Fui mediando e mostrando que aquele momento era um entre muitos que deveriam ter, para prosseguirem juntos e felizes. Mostrei que a única coisa que nos prende a outra pessoa é o amor. E se o amor vai sendo minado por ações desrespeitosas, não restará nada que os faça ficar juntos.
                Depois voltei o foco do encontro para falar sobre a Cintia, nossa protagonista. Falei que deveriam reunir com ela e contar sobre o que ocorreu, sem máscaras, afinal, ela viu e ouviu tudo, posteriormente pedirem perdão a ela.  Agradecer a oportunidade que ela deu a eles quando buscou ajuda, e mostrar, com ações, que querem mesmo estar mudados.
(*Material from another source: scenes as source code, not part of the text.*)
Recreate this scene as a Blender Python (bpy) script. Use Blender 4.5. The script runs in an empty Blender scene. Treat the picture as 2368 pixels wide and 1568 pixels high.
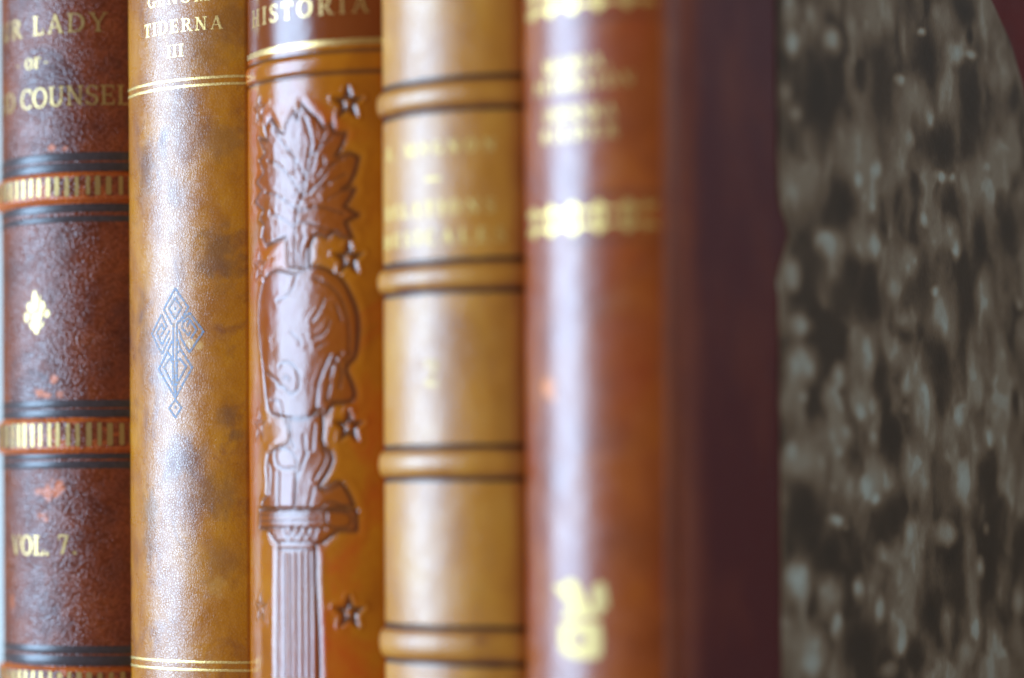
import bpy, math
import numpy as np
from mathutils import Matrix, Vector

# ------------------------------------------------------------------ camera, light, exposure
sc = bpy.context.scene
COLL = sc.collection
ALPHA = math.radians(39.35)          # the row of books is turned this much from the picture plane
CAM_Z = 0.105
cam_d = bpy.data.cameras.new("camera")
cam = bpy.data.objects.new("camera", cam_d); COLL.objects.link(cam)
r = -0.005
cam.matrix_world = Matrix(((math.cos(r), -math.sin(r), 0, 0), (0, 0, -1, 0), (math.sin(r), math.cos(r), 0, CAM_Z), (0, 0, 0, 1)))
cam_d.sensor_width = 36.0
cam_d.lens = 36.0 * 6300 / 2367
cam_d.shift_y = 344 / 2367
cam_d.clip_start = 0.01
cam_d.clip_end = 50
cam_d.dof.use_dof = True
cam_d.dof.focus_distance = 0.4835
cam_d.dof.aperture_fstop = 4.6
sc.camera = cam

world = bpy.data.worlds.new("World"); sc.world = world; world.use_nodes = True
bg = world.node_tree.nodes["Background"]
# a dim warm room, a little lighter to the right of the shelf
wt = world.node_tree
wco = wt.nodes.new("ShaderNodeTexCoord"); wsep = wt.nodes.new("ShaderNodeSeparateXYZ"); wmr = wt.nodes.new("ShaderNodeMapRange")
wt.links.new(wco.outputs["Generated"], wsep.inputs[0]); wt.links.new(wsep.outputs["X"], wmr.inputs[0]); wcr = wt.nodes.new("ShaderNodeValToRGB"); wt.links.new(wmr.outputs[0], wcr.inputs[0]); wt.links.new(wcr.outputs[0], bg.inputs[0])
wmr.inputs[1].default_value = -1.0; wmr.inputs[2].default_value = 1.0; bg.inputs[1].default_value = 1.0
wcr.color_ramp.elements[0].color = (0.46, 0.34, 0.20, 1); wcr.color_ramp.elements.new(0.52).color = (0.20, 0.135, 0.07, 1); wcr.color_ramp.elements[-1].color = (0.95, 0.88, 0.82, 1)

lamp_d = bpy.data.lights.new("window_light", "AREA")
lamp_d.shape = "RECTANGLE"; lamp_d.size = 0.78; lamp_d.size_y = 0.70
lamp_d.color = (0.46, 0.70, 1.0)
lamp_d.energy = 34
lamp = bpy.data.objects.new("window_light", lamp_d); COLL.objects.link(lamp)
phi = math.radians(-85)              # direction of the window seen from the books, 0 = towards the camera
ctr = Vector((-0.03, 0.46, 0.12)); dirn = Vector((math.sin(phi), -math.cos(phi), 0.10))
lamp.location = ctr + dirn * 1.25
lamp.rotation_euler = (-dirn).to_track_quat("-Z", "Z").to_euler()

sc.view_settings.view_transform = "Standard"
sc.view_settings.look = "None"
sc.view_settings.exposure = 0.0
sc.view_settings.gamma = 1.0
sc.view_settings.use_curve_mapping = False
sc.cycles.use_denoising = True
sc.cycles.denoiser = 'OPENIMAGEDENOISE'
sc.cycles.denoising_input_passes = 'RGB_ALBEDO_NORMAL'
sc.cycles.denoising_prefilter = 'ACCURATE'
sc.cycles.max_bounces = 6

# ------------------------------------------------------------------ small helpers
U2 = np.array([math.cos(ALPHA), -math.sin(ALPHA)]); V2 = np.array([math.sin(ALPHA), math.cos(ALPHA)])
CORNER = np.array([361 * 0.42 / 6300, 0.42])

def fbm(x, y, seed, octaves=4, gain=0.5):
    """smooth value noise, 0..1, unit feature size"""
    out = np.zeros(np.broadcast(x, y).shape); amp, tot = 1.0, 0.0
    for o in range(octaves):
        rng = np.random.default_rng(seed * 17 + o); g = rng.random((256, 256))
        xx = x * 2 ** o + 37.3 * o; yy = y * 2 ** o + 11.7 * o
        xi = np.floor(xx).astype(int); yi = np.floor(yy).astype(int); fx = xx - xi; fy = yy - yi
        fx = fx * fx * (3 - 2 * fx); fy = fy * fy * (3 - 2 * fy)
        a = g[xi % 256, yi % 256]; b = g[(xi + 1) % 256, yi % 256]; c = g[xi % 256, (yi + 1) % 256]; d = g[(xi + 1) % 256, (yi + 1) % 256]
        out += amp * ((a * (1 - fx) + b * fx) * (1 - fy) + (c * (1 - fx) + d * fx) * fy); tot += amp; amp *= gain
    return out / tot

def sstep(a, b, x):
    t = np.clip((x - a) / (b - a), 0, 1); return t * t * (3 - 2 * t)

def seg_dist(px, py, pts, close=False):
    p = np.asarray(pts, float)
    if close: p = np.vstack([p, p[:1]])
    best = np.full(px.shape, 1e9)
    for a, b in zip(p[:-1], p[1:]):
        d = b - a; L = max((d ** 2).sum(), 1e-9)
        t = np.clip(((px - a[0]) * d[0] + (py - a[1]) * d[1]) / L, 0, 1)
        best = np.minimum(best, (px - a[0] - t * d[0]) ** 2 + (py - a[1] - t * d[1]) ** 2)
    return np.sqrt(best)

def inside(px, py, pts):
    p = np.asarray(pts, float); res = np.zeros(px.shape, bool)
    for a, b in zip(p, np.roll(p, -1, 0)):
        if a[1] == b[1]: continue
        c = (a[1] > py) != (b[1] > py)
        res ^= c & (px < (b[0] - a[0]) * (py - a[1]) / (b[1] - a[1]) + a[0])
    return res

def smooth_poly(pts, n=1):
    p = np.asarray(pts, float)
    for _ in range(n):
        q = np.roll(p, -1, 0); p = np.stack([0.75 * p + 0.25 * q, 0.25 * p + 0.75 * q], 1).reshape(-1, 2)
    return p

def smooth_line(pts, n=2):
    p = np.asarray(pts, float)
    for _ in range(n):
        if len(p) < 3: break
        m = np.stack([0.75 * p[:-1] + 0.25 * p[1:], 0.25 * p[:-1] + 0.75 * p[1:]], 1).reshape(-1, 2)
        p = np.vstack([p[:1], m[1:-1], p[-1:]])
    return p

def make_mesh(name, verts, faces, mat, parent, uv=None, attrs=None, smooth=True):
    me = bpy.data.meshes.new(name)
    verts = np.asarray(verts, np.float32)
    if isinstance(faces, np.ndarray):
        n = len(faces); k = faces.shape[1]
        me.vertices.add(len(verts)); me.vertices.foreach_set("co", verts.ravel())
        me.loops.add(n * k); me.loops.foreach_set("vertex_index", faces.ravel().astype(np.int32))
        me.polygons.add(n); me.polygons.foreach_set("loop_start", np.arange(0, n * k, k, dtype=np.int32))
        me.update(calc_edges=True)
    else:
        me.from_pydata([tuple(map(float, v)) for v in verts], [], [tuple(map(int, f)) for f in faces])
    me.validate()
    if uv is not None:
        li = np.empty(len(me.loops), np.int32); me.loops.foreach_get("vertex_index", li)
        lay = me.uv_layers.new(name="UVMap"); lay.data.foreach_set("uv", np.asarray(uv, np.float32)[li].ravel())
    for k, a in (attrs or {}).items():
        at = me.attributes.new(k, "FLOAT", "POINT"); at.data.foreach_set("value", np.asarray(a, np.float32).ravel())
    me.polygons.foreach_set("use_smooth", np.full(len(me.polygons), smooth))
    me.materials.append(mat)
    ob = bpy.data.objects.new(name, me); COLL.objects.link(ob)
    if parent: ob.parent = parent
    return ob

def box(name, lo, hi, mat, parent, bev=0.0006):
    import bmesh
    bm = bmesh.new(); bmesh.ops.create_cube(bm, size=1)
    for v in bm.verts:
        v.co = Vector([(lo[i] + hi[i]) / 2 + v.co[i] * (hi[i] - lo[i]) for i in range(3)])
    if bev: bmesh.ops.bevel(bm, geom=list(bm.edges), offset=bev, segments=2, affect="EDGES", profile=0.5)
    me = bpy.data.meshes.new(name); bm.to_mesh(me); bm.free(); me.materials.append(mat)
    ob = bpy.data.objects.new(name, me); COLL.objects.link(ob)
    if parent: ob.parent = parent
    return ob

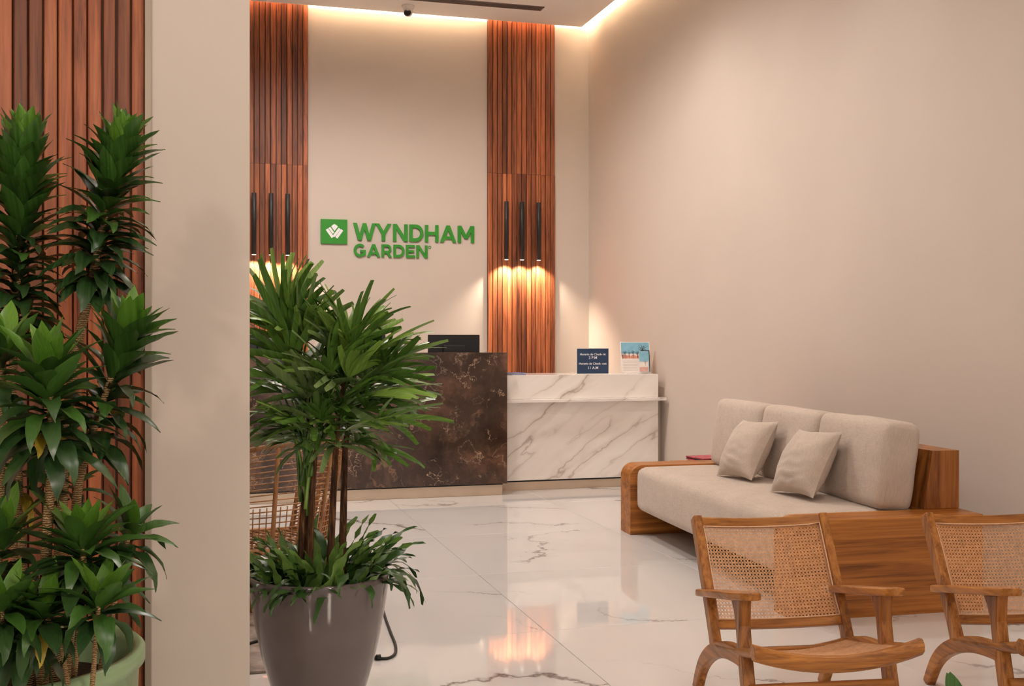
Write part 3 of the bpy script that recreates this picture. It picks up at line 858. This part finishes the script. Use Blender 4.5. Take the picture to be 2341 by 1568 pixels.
def make_chair(name, label):
    ch = thing(name, label, 'chair')
    W = .522
    pw = .034                                   # thickness of the side pieces
    for x0 in (0, W - pw):
        # arched rear leg that runs forward into the seat rail
        cl = spline([(-.012, 0), (-.072, .095), (-.145, .158), (-.240, .205), (-.355, .238), (-.46, .252), (-.52, .254)], 5)
        n = len(cl)
        hw = [.019 + .009 * math.sin(min(1, i / n * 1.6) * math.pi * .5) for i in range(n)]
        MB().prism(ccw(curve_prof(cl, hw)), 'x', x0, x0 + pw).obj('rear_leg', M['chairwood_y'], ch, .005)
        # raked back post
        cl = spline([(-.236, .198), (-.208, .26), (-.138, .385), (-.062, .515), (.006, .632)], 4)
        hw = [.040, .033, .028, .026] + [.025] * (len(cl) - 4)
        MB().prism(ccw(curve_prof(cl, hw)), 'x', x0 + .001, x0 + pw - .001).obj('back_post', M['chairwood'], ch, .005)
        # front leg, flared at the top under the arm
        fl = [(-.452, .444), (-.53, .456), (-.527, .43), (-.515, .40), (-.525, .33), (-.575, .0), (-.625, .0), (-.592, .22), (-.548, .34), (-.528, .37)]
        fl = [(-.425, .430), (-.523, .450), (-.519, .42), (-.516, .36), (-.535, .27), (-.612, 0), (-.560, 0), (-.488, .27), (-.472, .355), (-.455, .395)]
        MB().prism(ccw(fl), 'x', x0 + .002, x0 + pw + .008).obj('front_leg', M['chairwood'], ch, .006)
        # arm: a paddle seen in plan, rising to the front
        xa = x0 - .012
        out = [(.0, -.075), (.045, -.075), (.058, -.20), (.066, -.38), (.068, -.53), (.060, -.592), (.044, -.606), (.014, -.604), (-.006, -.578), (-.014, -.48), (-.012, -.30), (-.003, -.15)]
        mb = MB(); nn = len(out)
        zz = lambda y: .358 + (-.075 - y) * .198
        vs = [(xa + p[0], p[1], zz(p[1]) ) for p in out] + [(xa + p[0], p[1], zz(p[1]) + .026) for p in out]
        mb.add(vs, [tuple(range(nn - 1, -1, -1)), tuple(range(nn, 2 * nn))] + [(i, (i + 1) % nn, (i + 1) % nn + nn, i + nn) for i in range(nn)])
        for i in range(len(mb.f)): mb.f[i] = mb.f[i][::-1]
        mb.obj('arm', M['chairwood_y'], ch, .006)
    # back frame: surface between the posts, bowed a little backwards
    def BS(a, b):
        y0, z0, y1, z1 = -.205, .270, .002, .630
        p = Vector((pw + (W - 2 * pw) * a, y0 + (y1 - y0) * b, z0 + (z1 - z0) * b))
        nm = Vector((0, -(z1 - z0), (y1 - y0))).normalized()
        return p - nm * (.020 * (1 - (2 * a - 1) ** 2)), nm
    def rail(b0, b1, thick, nm_):
        vs = []; fs = []; n = 12
        for i in range(n + 1):
            a = -.01 + 1.02 * i / n
            for (b, s_) in ((b0, 1), (b1, 1), (b1, -1), (b0, -1)):
                p, nr = BS(a, b); vs.append(tuple(p + nr * s_ * thick / 2))
        for i in range(n):
            for k_ in range(4):
                fs.append((i * 4 + k_, i * 4 + (k_ + 1) % 4, (i + 1) * 4 + (k_ + 1) % 4, (i + 1) * 4 + k_))
        fs += [(3, 2, 1, 0), (n * 4, n * 4 + 1, n * 4 + 2, n * 4 + 3)]
        mb = MB(); mb.add(vs, [f[::-1] for f in fs]); return mb.obj(nm_, M['chairwood_x'], ch, .005)
    rail(.915, 1.0, .026, 'top_rail'); rail(.0, .075, .026, 'bottom_rail')
    def BC(a, b): return BS(.0 + a, .07 + b * .85)
    me = strand_mesh(BC, 36, 27, 'back_cane', .0017); o = link('back_cane', me, ch); o['kind'] = 'stuff'
    pts = [BC(a, b)[0] + BC(a, b)[1] * .014 for a, b in [(i / 10, .012) for i in range(11)] + [(.992, i / 6) for i in range(1, 7)] + [(1 - i / 10, .988) for i in range(1, 11)] + [(.008, 1 - i / 6) for i in range(1, 7)]]
    MB().tube(pts, .0028, 6).obj('cane_bead', M['cane_bead'], ch)
    # scooped seat
    def SS(a, b):
        y = -.235 - b * .455; z = .236 + .082 * b + .016 * b * b - .046 * (1 - (2 * a - 1) ** 2) * (.85 + .05 * b)
        return Vector((-.002 + (W + .004) * a, y, z)), Vector((0, -.25, .97)).normalized()
    def srail(b, w, h_, nm_, a0=0.0, a1=1.0):
        vs = []; fs = []; n = 14; K = 8
        for i in range(n + 1):
            a = a0 + (a1 - a0) * i / n
            p, nr = SS(a, b)
            for k_ in range(K):
                t = 2 * math.pi * k_ / K + math.pi / 8
                vs.append((p.x, p.y + w * math.cos(t), p.z - h_ * .55 + h_ * math.sin(t)))
        for i in range(n):
            for k_ in range(K):
                fs.append((i * K + k_, i * K + (k_ + 1) % K, (i + 1) * K + (k_ + 1) % K, (i + 1) * K + k_))
        fs += [tuple(range(K - 1, -1, -1)), tuple(n * K + k_ for k_ in range(K))]
        mb = MB(); mb.add(vs, [f[::-1] for f in fs], 0, False); return mb.obj(nm_, M['chairwood_x'], ch, .004)
    srail(1.0, .026, .028, 'seat_front_rail', -.03, 1.03); srail(0.02, .018, .02, 'seat_rear_rail', .07, .93)
    for a in (.03, .97):
        pts = [SS(a, i / 8) [0] - Vector((0, 0, .012)) for i in range(9)]
        MB().tube(pts, .017, 8).obj('seat_side_rail', M['chairwood_y'], ch)
    me = strand_mesh(lambda a, b: SS(.05 + .9 * a, .03 + .94 * b), 34, 30, 'seat_cane', .0026); o = link('seat_cane', me, ch); o['kind'] = 'stuff'
    # stretchers
    MB().box((pw * .5, -.585, .145), (W - pw * .5, -.560, .185)).obj('stretcher', M['chairwood_x'], ch, .004)
    MB().box((pw * .5, -.262, .185), (W - pw * .5, -.240, .213)).obj('stretcher', M['chairwood_x'], ch, .004)
    return ch
ch1 = make_chair('lounge_chair', 'low teak lounge chair with cane back, wholly in view before the sofa')
ch1.location = (1.772, 3.805, 0); ch1.rotation_euler = (0, 0, R(-8))
ch2 = copy_tree(ch1)
ch2['label'] = 'low teak lounge chair with cane back, cut off at the picture edge'
ch2.location = (2.640, 3.63, 0); ch2.rotation_euler = (0, 0, R(-10))
for c_ in (ch1, ch2): c_['group'] = 'cane lounge chairs'

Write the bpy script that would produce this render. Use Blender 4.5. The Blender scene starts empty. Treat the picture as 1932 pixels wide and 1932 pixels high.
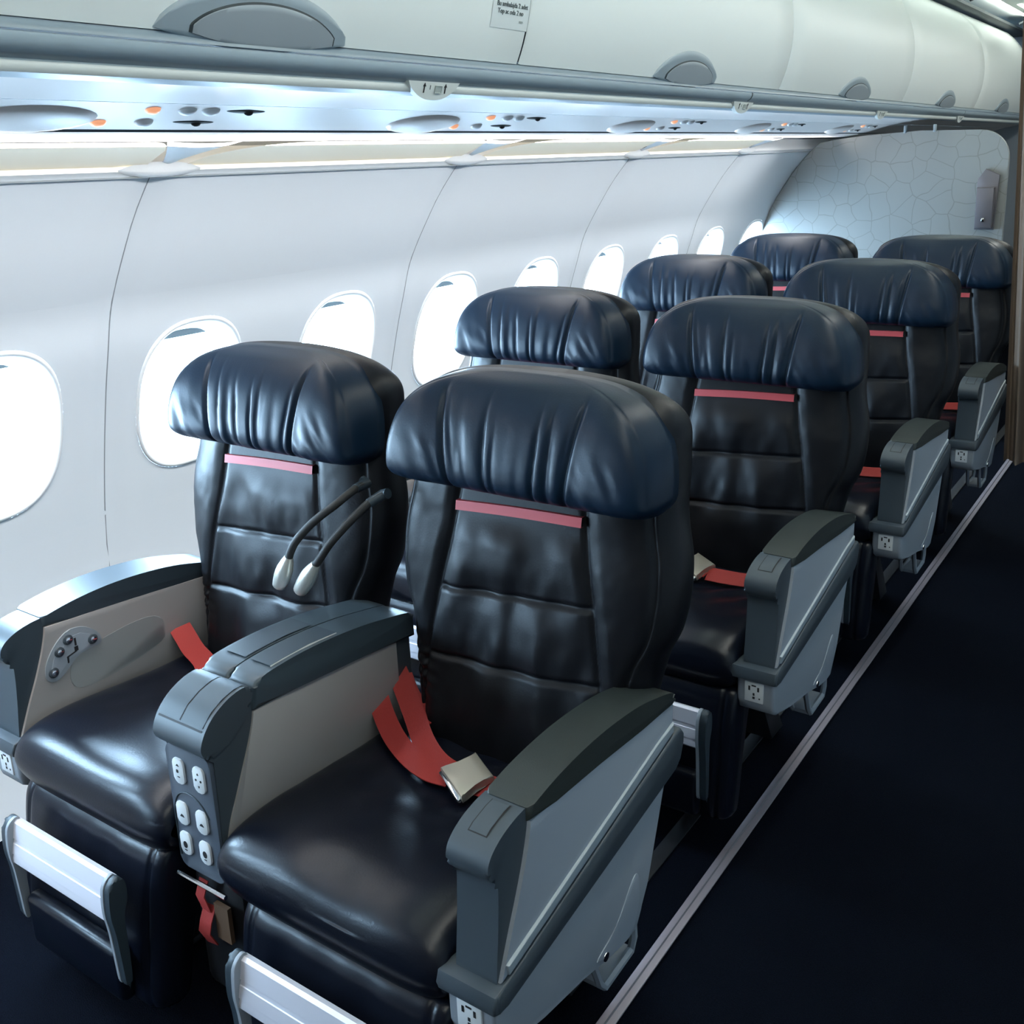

                Disse a eles que nada pode interferir no respeito que um deve ter pelo outro. E que as diferenças não se resolvem com gritos, xingamentos, assédio moral ou agressões físicas.  Diferenças existem para abrilhantar a relação. Devem agradecer por serem diferentes porque os equilibra. Seria muito chato se fossem iguais. Também refletimos sobre o amor que sentiam um pelo outro. E que, no momento, embora o marido afirmava estar feliz na relação (o que tenho minhas dúvidas diante de suas frustrações pessoais), a esposa não estava. Mostrei a eles que devemos cuidar do nosso eu para ter harmonia em nosso, ou seja, impossível ficar bem com o outro se não tratarmos nossas angústias e dores. Propus que pensassem muito sobre isso para não repetirem atitudes que destruam a relação matrimonial e familiar.
                Espero muito que tenha sido o início de uma mudança para esta família linda. Os pais da Cintia são pessoas maravilhosas e merecem se recompor. A mãe deixou muito claro que não permanecerá no casamento caso os combinados, entre eles, não sejam cumpridos. Ela o ama, mas decidiu não permitir atos de desamor do outro ou dela mesma.  Vamos torcer por eles e por nossa querida Cintia.